─── Input for this task ───
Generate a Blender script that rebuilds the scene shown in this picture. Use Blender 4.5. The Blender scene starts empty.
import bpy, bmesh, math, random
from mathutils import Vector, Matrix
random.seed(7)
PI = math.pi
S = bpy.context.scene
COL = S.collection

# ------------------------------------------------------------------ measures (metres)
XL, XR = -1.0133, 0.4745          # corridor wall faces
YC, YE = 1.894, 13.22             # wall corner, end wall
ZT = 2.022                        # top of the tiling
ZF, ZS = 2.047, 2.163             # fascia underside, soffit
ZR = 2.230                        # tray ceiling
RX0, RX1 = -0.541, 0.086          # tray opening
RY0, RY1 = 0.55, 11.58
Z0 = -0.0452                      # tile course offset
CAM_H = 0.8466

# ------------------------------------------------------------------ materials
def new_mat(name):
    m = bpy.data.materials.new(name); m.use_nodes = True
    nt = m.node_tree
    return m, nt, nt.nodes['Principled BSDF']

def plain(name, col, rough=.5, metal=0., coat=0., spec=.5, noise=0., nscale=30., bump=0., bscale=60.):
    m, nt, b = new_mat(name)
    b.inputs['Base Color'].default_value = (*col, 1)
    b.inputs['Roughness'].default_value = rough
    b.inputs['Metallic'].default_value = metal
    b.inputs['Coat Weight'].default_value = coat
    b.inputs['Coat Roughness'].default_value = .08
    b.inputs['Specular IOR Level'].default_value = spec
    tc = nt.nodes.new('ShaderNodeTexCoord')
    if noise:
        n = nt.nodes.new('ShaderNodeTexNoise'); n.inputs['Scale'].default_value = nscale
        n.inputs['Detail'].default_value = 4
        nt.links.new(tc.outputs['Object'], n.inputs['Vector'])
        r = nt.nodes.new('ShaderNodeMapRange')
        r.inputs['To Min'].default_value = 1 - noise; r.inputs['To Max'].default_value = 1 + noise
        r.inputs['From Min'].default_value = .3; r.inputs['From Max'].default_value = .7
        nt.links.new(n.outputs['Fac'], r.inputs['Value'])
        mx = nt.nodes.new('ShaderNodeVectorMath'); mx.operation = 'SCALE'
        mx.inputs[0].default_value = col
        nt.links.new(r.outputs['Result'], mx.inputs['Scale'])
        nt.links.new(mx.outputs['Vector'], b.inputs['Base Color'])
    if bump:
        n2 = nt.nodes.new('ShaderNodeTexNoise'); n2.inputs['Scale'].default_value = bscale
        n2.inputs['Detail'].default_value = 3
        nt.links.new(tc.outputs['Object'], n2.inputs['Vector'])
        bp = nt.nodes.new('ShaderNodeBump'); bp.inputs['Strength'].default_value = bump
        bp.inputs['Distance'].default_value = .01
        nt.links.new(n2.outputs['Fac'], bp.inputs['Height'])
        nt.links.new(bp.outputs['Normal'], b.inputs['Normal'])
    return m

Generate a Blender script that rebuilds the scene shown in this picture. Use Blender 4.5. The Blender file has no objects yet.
───
◆ What to produce ◆
Quote the listing above from its first line to the line with "return m, nt, nt.nodes['Principled BSDF']", inclusive, and add nothing.

◆ Result of this task ◆
Generate a Blender script that rebuilds the scene shown in this picture. Use Blender 4.5. The Blender scene starts empty.
import bpy, bmesh, math, random
from mathutils import Vector, Matrix
random.seed(7)
PI = math.pi
S = bpy.context.scene
COL = S.collection

# ------------------------------------------------------------------ measures (metres)
XL, XR = -1.0133, 0.4745          # corridor wall faces
YC, YE = 1.894, 13.22             # wall corner, end wall
ZT = 2.022                        # top of the tiling
ZF, ZS = 2.047, 2.163             # fascia underside, soffit
ZR = 2.230                        # tray ceiling
RX0, RX1 = -0.541, 0.086          # tray opening
RY0, RY1 = 0.55, 11.58
Z0 = -0.0452                      # tile course offset
CAM_H = 0.8466

# ------------------------------------------------------------------ materials
def new_mat(name):
    m = bpy.data.materials.new(name); m.use_nodes = True
    nt = m.node_tree
    return m, nt, nt.nodes['Principled BSDF']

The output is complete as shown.